#### RECORDS:
# # # # #

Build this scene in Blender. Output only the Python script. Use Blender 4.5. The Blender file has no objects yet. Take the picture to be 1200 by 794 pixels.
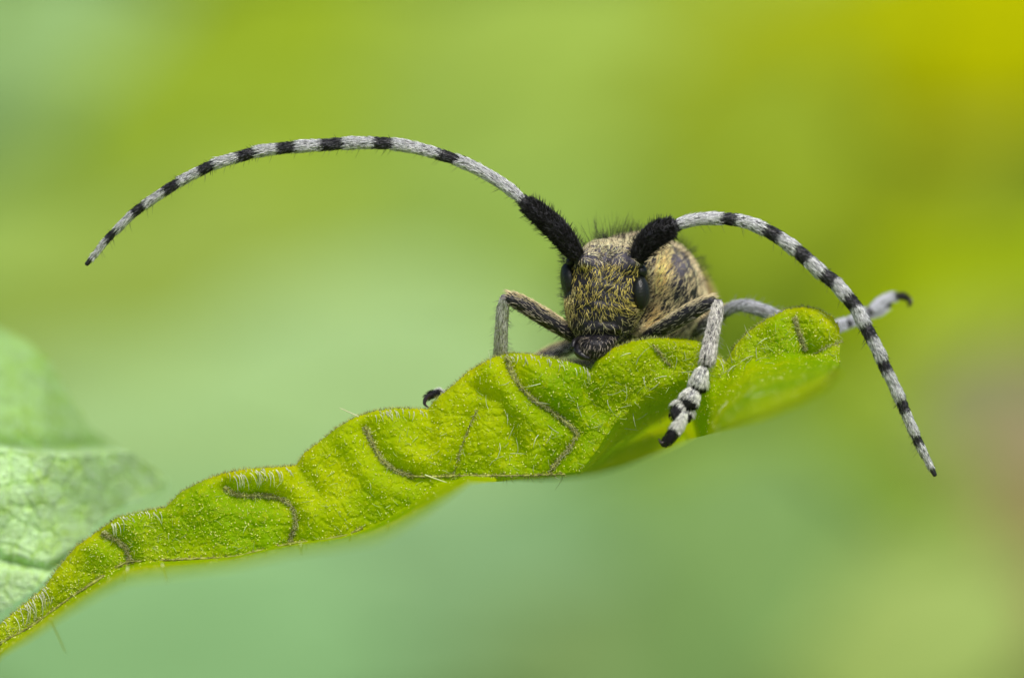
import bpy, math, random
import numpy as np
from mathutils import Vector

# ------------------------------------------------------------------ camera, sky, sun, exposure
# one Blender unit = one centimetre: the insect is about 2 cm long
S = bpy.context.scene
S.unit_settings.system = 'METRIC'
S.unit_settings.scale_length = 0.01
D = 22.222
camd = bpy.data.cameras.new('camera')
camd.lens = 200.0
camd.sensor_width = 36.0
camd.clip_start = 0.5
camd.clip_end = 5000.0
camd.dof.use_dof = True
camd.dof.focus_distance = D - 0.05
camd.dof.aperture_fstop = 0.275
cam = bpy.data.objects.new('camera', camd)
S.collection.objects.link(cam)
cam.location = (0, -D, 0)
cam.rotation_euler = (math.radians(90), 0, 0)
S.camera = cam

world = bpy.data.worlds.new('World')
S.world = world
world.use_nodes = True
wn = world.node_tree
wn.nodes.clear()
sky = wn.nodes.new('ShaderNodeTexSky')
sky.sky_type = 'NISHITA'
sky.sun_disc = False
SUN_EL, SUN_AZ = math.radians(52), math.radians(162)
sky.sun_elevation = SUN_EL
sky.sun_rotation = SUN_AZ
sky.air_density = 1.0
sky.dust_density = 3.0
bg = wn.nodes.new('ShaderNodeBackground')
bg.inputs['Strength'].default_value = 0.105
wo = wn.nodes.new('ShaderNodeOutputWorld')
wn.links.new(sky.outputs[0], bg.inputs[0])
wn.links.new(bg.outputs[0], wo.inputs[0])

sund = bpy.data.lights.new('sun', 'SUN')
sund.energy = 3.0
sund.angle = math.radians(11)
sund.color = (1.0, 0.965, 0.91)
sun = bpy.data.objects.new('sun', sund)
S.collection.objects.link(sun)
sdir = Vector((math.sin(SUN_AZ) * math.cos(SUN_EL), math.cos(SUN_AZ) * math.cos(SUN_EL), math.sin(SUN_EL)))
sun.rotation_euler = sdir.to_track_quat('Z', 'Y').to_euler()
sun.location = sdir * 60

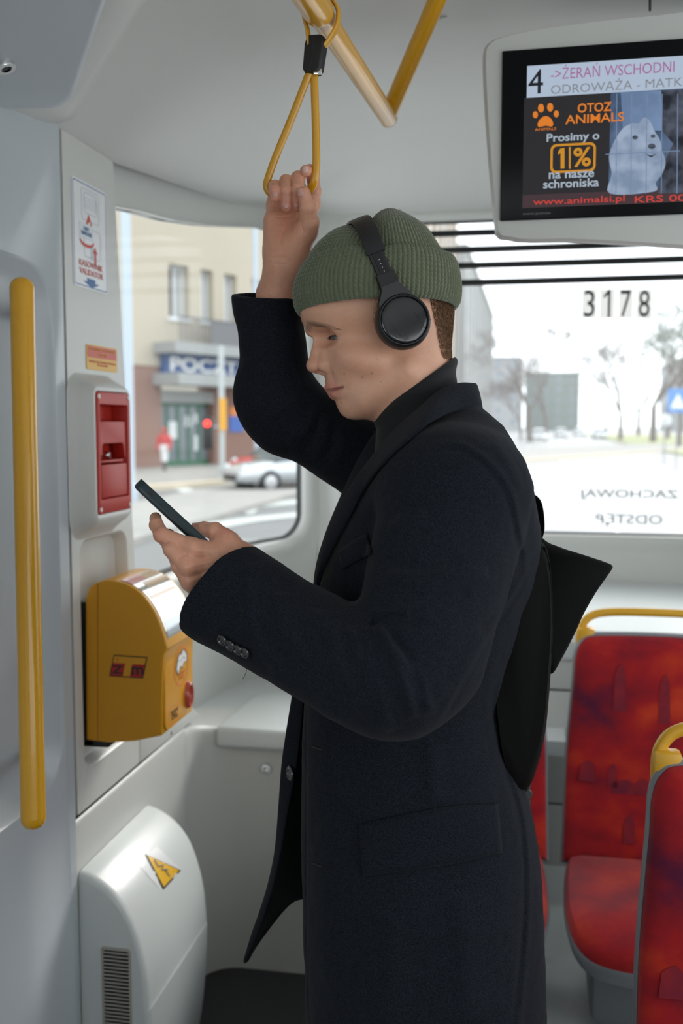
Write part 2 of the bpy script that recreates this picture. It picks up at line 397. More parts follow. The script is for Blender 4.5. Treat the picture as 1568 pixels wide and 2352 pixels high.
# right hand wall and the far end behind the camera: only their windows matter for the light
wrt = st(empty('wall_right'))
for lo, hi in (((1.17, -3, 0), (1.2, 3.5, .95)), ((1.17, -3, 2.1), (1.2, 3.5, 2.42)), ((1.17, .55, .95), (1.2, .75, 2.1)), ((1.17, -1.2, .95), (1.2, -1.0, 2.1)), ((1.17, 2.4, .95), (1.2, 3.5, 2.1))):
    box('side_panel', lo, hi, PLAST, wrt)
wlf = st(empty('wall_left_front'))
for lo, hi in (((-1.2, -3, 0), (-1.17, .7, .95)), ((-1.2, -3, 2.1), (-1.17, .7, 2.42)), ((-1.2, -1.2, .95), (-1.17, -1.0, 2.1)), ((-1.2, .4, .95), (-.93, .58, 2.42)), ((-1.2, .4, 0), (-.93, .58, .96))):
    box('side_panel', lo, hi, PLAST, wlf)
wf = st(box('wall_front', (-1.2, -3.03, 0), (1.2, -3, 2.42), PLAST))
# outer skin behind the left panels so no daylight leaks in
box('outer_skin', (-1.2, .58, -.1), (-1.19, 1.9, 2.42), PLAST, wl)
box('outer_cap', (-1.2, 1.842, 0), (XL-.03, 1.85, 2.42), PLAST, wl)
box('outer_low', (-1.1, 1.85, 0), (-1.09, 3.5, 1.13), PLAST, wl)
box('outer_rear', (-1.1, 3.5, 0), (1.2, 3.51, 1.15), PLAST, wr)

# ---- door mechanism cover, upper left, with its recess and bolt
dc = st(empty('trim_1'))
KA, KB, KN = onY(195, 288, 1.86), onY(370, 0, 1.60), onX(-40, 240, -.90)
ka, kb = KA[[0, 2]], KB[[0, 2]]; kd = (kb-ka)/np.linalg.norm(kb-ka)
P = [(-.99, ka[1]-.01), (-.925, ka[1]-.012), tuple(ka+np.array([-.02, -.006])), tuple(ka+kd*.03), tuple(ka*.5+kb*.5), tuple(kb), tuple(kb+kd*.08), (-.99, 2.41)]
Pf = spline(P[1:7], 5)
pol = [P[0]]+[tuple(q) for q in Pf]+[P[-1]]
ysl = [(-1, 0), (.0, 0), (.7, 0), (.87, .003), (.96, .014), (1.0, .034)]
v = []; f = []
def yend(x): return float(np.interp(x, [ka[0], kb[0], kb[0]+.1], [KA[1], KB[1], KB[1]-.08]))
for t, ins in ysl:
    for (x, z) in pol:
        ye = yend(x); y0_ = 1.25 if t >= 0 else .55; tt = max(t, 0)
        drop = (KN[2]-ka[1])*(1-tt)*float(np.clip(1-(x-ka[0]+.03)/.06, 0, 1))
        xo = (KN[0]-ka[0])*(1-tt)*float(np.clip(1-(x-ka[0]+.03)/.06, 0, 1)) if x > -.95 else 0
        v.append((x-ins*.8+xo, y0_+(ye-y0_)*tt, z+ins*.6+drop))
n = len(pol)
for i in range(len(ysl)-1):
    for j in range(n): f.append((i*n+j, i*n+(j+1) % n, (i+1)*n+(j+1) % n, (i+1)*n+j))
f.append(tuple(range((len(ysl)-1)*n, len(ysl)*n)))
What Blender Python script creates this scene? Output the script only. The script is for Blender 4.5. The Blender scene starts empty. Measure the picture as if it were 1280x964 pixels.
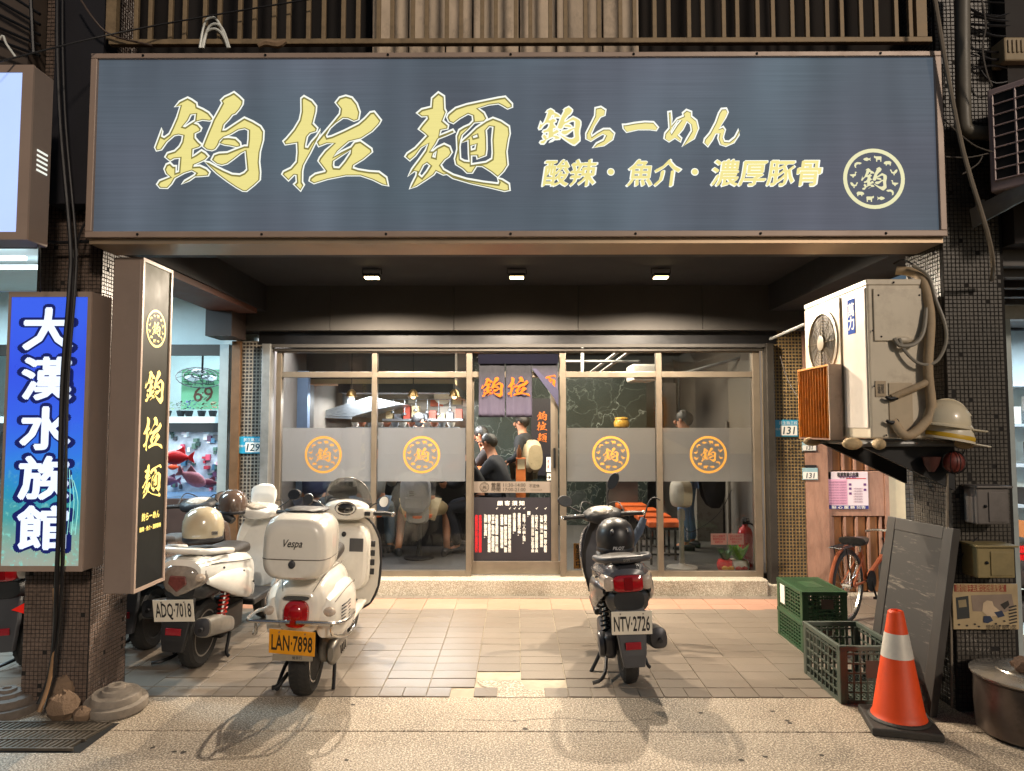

# # # # #

#### WHAT TO DO:
Repeat the listing above up to and including the line with "from mathutils import Vector", starting from its first line. Drop any pictures.

#### WORKED ANSWER:
Build this scene in Blender. Output only the Python script. Use Blender 4.5. The Blender file has no objects yet. Take the picture to be 1200 by 794 pixels.
import bpy, math, random
import numpy as np
from mathutils import Vector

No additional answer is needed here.